● What needs to be done: Give the lines of the material verbatim, from the first line to the line with "PI = math.pi", including both.

● Data shown:
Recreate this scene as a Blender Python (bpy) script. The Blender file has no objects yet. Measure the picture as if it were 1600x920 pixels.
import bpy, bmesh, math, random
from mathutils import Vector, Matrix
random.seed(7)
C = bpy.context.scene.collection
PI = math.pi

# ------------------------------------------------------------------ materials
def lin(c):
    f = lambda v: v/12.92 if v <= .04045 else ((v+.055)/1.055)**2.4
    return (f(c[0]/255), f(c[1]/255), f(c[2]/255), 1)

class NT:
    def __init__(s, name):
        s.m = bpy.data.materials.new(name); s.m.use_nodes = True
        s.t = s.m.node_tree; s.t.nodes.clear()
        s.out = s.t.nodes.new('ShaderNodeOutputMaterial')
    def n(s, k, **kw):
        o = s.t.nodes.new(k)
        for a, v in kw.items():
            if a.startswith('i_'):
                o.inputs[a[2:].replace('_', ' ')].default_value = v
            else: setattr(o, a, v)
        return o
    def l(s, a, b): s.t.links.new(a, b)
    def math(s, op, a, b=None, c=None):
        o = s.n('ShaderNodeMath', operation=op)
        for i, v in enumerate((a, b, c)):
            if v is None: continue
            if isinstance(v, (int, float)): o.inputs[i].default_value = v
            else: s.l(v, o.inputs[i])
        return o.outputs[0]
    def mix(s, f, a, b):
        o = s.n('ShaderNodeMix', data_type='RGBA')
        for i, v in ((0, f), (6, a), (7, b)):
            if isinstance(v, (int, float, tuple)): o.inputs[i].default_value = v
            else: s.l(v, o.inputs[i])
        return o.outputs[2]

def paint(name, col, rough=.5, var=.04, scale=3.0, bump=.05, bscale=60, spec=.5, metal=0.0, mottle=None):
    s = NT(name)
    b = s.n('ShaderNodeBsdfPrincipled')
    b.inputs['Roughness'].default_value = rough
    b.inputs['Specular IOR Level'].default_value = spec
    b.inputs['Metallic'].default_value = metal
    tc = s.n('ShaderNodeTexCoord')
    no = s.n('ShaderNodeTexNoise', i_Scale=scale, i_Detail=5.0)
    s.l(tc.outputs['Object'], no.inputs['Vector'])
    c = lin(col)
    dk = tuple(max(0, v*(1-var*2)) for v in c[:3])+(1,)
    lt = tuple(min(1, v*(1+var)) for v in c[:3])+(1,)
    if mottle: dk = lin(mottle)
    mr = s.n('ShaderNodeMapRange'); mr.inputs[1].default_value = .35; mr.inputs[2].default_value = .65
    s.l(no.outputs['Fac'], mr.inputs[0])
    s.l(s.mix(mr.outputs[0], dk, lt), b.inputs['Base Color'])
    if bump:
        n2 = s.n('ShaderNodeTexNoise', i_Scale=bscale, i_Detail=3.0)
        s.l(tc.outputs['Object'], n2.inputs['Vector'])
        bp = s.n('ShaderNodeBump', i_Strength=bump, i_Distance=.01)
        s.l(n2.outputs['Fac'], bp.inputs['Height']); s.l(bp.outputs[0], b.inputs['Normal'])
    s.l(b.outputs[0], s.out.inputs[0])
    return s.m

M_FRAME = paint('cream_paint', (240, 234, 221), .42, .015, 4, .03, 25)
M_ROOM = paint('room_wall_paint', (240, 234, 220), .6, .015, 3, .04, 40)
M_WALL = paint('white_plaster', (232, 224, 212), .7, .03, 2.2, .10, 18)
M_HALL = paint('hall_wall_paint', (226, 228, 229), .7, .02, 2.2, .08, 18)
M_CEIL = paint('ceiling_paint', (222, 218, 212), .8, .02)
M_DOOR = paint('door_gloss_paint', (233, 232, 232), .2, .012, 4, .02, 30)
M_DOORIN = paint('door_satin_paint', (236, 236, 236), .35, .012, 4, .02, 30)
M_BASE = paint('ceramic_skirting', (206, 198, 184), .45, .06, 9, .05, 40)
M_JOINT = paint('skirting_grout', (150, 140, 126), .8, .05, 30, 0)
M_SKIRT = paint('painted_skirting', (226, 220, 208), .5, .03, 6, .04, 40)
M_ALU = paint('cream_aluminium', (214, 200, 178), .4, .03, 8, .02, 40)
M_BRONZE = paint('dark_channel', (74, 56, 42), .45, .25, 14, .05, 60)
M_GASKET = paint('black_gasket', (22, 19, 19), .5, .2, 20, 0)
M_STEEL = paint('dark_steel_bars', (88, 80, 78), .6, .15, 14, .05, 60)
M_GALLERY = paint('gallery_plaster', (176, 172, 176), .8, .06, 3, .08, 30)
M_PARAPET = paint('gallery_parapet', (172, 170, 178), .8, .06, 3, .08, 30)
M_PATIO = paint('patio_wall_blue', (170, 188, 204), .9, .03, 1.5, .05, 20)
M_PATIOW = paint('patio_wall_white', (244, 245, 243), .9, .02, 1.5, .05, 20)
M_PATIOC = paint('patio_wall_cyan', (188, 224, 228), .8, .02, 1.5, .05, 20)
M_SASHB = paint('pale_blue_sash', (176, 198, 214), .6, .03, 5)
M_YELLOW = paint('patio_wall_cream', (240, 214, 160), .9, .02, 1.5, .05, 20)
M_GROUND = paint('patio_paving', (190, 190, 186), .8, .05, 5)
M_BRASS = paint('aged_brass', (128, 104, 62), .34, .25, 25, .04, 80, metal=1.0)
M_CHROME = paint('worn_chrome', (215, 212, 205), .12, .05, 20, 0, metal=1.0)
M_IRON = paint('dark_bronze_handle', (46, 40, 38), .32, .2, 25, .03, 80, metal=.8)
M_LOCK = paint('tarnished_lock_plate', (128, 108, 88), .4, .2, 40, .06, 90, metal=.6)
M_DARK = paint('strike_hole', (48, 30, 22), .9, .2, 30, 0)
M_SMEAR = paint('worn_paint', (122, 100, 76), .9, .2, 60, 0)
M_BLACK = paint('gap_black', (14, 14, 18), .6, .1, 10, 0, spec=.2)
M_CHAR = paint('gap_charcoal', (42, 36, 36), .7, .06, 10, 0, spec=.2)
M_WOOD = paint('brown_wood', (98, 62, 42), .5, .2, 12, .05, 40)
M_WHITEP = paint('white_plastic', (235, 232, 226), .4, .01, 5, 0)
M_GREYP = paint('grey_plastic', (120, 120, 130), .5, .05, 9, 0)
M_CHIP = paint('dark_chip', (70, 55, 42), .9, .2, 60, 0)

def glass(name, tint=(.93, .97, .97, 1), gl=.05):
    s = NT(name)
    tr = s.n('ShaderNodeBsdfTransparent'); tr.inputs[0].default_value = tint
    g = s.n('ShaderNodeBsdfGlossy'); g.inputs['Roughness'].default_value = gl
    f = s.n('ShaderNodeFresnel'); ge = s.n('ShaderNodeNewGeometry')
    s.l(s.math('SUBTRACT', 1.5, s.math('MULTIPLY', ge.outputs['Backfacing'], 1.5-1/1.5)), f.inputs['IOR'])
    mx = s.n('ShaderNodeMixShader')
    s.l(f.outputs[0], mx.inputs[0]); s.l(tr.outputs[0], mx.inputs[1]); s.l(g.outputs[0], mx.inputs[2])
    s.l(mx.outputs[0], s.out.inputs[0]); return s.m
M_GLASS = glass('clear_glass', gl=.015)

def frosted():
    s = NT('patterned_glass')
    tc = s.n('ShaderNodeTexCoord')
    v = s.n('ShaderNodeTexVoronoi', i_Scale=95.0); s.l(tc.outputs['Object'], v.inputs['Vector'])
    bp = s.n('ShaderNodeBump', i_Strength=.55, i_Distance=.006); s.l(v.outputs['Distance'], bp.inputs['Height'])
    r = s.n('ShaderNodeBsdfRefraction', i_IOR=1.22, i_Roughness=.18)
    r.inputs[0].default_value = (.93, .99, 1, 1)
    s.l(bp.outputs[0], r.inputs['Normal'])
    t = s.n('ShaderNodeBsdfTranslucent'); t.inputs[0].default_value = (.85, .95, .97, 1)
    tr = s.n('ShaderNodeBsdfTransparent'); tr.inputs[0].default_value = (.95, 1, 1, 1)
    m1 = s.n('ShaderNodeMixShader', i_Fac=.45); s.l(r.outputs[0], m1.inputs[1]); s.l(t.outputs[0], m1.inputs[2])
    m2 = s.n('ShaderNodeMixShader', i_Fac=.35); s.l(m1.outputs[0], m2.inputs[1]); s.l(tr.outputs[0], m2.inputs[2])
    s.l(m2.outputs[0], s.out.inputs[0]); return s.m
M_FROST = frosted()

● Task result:
Recreate this scene as a Blender Python (bpy) script. The Blender file has no objects yet. Measure the picture as if it were 1600x920 pixels.
import bpy, bmesh, math, random
from mathutils import Vector, Matrix
random.seed(7)
C = bpy.context.scene.collection
PI = math.pi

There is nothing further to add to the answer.